MOJOKERTO, Tugujatim.id – Pemilihan umum (pemilu) serentak telah bergulir pada Februari 2024. Meski begitu, angka golongan putih alias golput tembus 40 juta lebih suara.
“Total suara tersebut jauh melampaui pemilih PDI Perjuangan yang mendapat total 25.387.279 suara serta beda tipis dengan pemilih pasangan calon (paslon) Anies-Muhaimin yang mencapai 40.971.906 suara,” ujar Rektor Unim Mojokerto Dr Rachman Sidharta Arisandi saat mengisi acara LKMM PD BEM FISIP Unim Mojokerto, Kamis (23/05/2024).
Pada acara tersebut, dua topik penelitian disajikan secara panel. Dr Rachman Sidharta Arisandi menjelaskan tentang Jalur-Jalur Menuju Disafeksi Politik: Literasi Politik, Persepsi Korupsi Politik, dan Political Distrust. Sementara itu, dosen Pascasarjana UIBU Malang Dr Sakban Rosidi menjelaskan tentang Mengeksplorasi Signifikansi Citra Politik Gemoy: Tipologi dan Karakteristik Pemilih, serta Calon Presiden Pilihan Mereka.
Tingginya angka golput pada Pemilu Februari lalu, Dr Rachman melanjutkan, dikhawatirkan dapat mengganggu legitimasi yang menyangkut dasar pengakuan dan dukungan rakyat terhadap pemerintah. Tanpa legitimasi cukup, negara akan cenderung labil, tidak ada stabilitas nasional, sulit melakukan perubahan, serta tidak sanggup memperluas bidang dan meningkatkan mutu kesejahteraan.

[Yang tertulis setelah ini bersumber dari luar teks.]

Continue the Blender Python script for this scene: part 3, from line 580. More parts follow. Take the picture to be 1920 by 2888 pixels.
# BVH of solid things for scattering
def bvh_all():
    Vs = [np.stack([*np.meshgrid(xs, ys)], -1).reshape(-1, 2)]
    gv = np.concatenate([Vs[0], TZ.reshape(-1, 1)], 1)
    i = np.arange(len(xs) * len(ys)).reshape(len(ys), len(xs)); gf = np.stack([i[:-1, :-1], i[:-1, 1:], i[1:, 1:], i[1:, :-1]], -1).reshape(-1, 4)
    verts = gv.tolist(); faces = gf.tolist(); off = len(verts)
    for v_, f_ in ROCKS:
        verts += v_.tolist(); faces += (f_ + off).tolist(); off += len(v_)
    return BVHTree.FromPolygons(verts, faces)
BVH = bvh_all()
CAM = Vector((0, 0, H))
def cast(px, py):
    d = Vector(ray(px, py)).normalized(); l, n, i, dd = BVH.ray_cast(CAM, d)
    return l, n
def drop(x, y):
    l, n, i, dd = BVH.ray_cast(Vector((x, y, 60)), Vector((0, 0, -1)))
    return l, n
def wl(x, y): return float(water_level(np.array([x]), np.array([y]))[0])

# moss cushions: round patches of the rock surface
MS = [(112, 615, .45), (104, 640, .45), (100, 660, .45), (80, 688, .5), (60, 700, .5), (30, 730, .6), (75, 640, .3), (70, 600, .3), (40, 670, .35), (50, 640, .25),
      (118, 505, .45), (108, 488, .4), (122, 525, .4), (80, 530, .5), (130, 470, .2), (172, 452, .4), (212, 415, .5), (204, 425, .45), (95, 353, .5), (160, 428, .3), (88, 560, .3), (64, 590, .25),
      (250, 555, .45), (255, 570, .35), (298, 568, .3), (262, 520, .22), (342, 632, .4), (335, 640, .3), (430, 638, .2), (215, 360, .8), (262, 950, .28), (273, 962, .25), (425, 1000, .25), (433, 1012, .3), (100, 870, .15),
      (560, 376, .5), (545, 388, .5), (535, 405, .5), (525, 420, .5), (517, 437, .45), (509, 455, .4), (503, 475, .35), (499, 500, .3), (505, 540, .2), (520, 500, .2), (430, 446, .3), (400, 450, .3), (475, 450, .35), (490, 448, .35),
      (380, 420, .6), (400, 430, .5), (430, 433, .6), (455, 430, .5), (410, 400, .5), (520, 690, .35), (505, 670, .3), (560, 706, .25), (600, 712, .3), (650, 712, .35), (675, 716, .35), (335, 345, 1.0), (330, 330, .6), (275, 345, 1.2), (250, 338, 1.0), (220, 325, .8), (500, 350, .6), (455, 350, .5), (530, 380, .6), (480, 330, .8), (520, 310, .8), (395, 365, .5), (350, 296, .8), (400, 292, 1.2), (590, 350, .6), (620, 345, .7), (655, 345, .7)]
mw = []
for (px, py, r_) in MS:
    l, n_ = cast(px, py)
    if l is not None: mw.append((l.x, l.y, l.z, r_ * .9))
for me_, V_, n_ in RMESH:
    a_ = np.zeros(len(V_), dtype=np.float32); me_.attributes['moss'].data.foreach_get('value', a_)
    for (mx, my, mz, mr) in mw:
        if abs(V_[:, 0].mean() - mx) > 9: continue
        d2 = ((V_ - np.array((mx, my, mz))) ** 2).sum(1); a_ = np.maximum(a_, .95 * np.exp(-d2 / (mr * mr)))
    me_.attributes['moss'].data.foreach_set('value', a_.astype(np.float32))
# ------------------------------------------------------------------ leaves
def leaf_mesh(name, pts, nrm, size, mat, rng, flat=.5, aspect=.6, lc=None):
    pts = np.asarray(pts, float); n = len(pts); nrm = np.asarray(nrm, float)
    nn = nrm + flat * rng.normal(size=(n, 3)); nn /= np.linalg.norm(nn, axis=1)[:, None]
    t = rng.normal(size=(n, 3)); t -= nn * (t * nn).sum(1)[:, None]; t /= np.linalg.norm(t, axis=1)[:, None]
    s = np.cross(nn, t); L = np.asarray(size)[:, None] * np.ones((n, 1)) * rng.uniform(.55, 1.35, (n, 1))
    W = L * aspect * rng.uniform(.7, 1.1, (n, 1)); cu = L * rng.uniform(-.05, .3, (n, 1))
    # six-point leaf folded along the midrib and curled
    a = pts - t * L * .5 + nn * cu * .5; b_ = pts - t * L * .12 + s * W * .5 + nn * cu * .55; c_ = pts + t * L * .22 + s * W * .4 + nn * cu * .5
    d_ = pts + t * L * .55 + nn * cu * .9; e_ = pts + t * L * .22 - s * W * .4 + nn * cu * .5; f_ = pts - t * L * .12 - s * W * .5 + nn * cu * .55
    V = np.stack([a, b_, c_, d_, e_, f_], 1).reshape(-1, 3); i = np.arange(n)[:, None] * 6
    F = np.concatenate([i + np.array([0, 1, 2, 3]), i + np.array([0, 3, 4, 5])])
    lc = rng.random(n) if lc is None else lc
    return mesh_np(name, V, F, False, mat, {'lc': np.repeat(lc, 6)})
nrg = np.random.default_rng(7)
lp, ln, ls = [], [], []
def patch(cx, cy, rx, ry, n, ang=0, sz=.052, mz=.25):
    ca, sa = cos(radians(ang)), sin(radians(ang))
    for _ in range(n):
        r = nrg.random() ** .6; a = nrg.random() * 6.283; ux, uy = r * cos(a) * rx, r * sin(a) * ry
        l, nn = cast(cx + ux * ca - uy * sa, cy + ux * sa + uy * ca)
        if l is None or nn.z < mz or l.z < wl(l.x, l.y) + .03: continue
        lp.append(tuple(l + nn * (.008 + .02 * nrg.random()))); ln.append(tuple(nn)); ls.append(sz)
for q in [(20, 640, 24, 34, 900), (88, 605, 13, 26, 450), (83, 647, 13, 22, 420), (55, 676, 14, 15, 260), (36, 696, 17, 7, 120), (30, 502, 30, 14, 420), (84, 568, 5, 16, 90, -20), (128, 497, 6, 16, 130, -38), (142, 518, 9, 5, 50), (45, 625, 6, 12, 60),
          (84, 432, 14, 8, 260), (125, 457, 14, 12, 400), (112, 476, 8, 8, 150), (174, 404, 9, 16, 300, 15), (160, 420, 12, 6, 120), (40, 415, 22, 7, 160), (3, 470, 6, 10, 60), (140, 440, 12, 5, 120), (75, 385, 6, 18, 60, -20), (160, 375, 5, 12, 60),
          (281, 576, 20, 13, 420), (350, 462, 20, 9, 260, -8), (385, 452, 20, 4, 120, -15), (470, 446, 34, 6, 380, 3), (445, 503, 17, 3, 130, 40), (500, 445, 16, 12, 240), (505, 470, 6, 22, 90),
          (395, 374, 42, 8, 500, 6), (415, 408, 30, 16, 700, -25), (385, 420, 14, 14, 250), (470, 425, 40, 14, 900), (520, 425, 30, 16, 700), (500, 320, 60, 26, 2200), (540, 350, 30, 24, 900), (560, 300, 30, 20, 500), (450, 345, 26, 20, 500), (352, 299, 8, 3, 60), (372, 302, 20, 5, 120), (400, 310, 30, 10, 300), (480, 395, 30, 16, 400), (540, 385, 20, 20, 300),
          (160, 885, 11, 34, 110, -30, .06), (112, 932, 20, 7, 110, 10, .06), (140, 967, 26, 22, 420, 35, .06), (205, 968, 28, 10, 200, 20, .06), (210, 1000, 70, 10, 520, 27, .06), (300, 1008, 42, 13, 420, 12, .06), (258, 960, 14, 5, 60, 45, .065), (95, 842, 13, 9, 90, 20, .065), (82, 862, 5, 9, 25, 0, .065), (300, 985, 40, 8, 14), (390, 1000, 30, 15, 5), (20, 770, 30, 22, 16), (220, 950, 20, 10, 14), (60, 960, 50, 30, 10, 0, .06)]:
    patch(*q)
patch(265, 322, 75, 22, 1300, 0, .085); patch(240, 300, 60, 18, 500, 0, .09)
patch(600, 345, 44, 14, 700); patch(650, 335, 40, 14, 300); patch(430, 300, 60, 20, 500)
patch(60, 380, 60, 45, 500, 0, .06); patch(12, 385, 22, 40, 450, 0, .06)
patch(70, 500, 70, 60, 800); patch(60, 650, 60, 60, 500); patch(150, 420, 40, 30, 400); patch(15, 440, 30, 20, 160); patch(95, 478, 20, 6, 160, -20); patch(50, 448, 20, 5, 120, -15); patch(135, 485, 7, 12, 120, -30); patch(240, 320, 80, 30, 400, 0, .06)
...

“Tanpa legitimasi, government akan ungovernable,” tegasnya.
Dr Rachman menengarai bahwa fenomena tersebut berhubungan dengan literasi politik. Pasalnya, literasi politik menyumbang peningkatan hasrat proses demokrasi yang bermutu, penegakan hukum dan etika, sekaligus dorongan mendapatkan clean government and good governance.
“Selain itu, persepsi bahwa demokrasi belum bermutu, penegakan hukum dan etika masih lemah, serta clean government and good governance yang belum terwujud turut menyumbang pada kesangsian dan disafeksi politik,” sambungnya.
Materi yang disampaikan oleh Dr Rachman ini menjelaskan tentang jalur-jalur menuju disafeksi politik. Selain berangkat dari fenomena golput, kemelekan politik (political literacy) mendasari persepsi evaluatif korupsi politik (patronage and money).
“Persepsi evaluatif korupsi politik memicu kesangsian politik (political distrust) atau kecurigaan politik (political suspicion). Lalu, kesangsian politik menumbuhkan rasa tak-suka politik (political disaffection) dengan faktor apatisme dan sinisme politik (political apathy and cycisim),” urai Dr Rachman.
Sebagai penutup, Dr Rachman mengatakan, tersedia dua penghadapan akibat kondisi politik terkini khususnya pasca Pemilu Serentak Februari 2024. Pertama, hentikan literasi politik rakyat yang jelas melawan akal sehat dan hukum peradaban.
“Kedua, upayakan bersama-sama demokrasi yang bermutu, penegakan hukum dan etika, serta clean government and good governance,” ujarnya.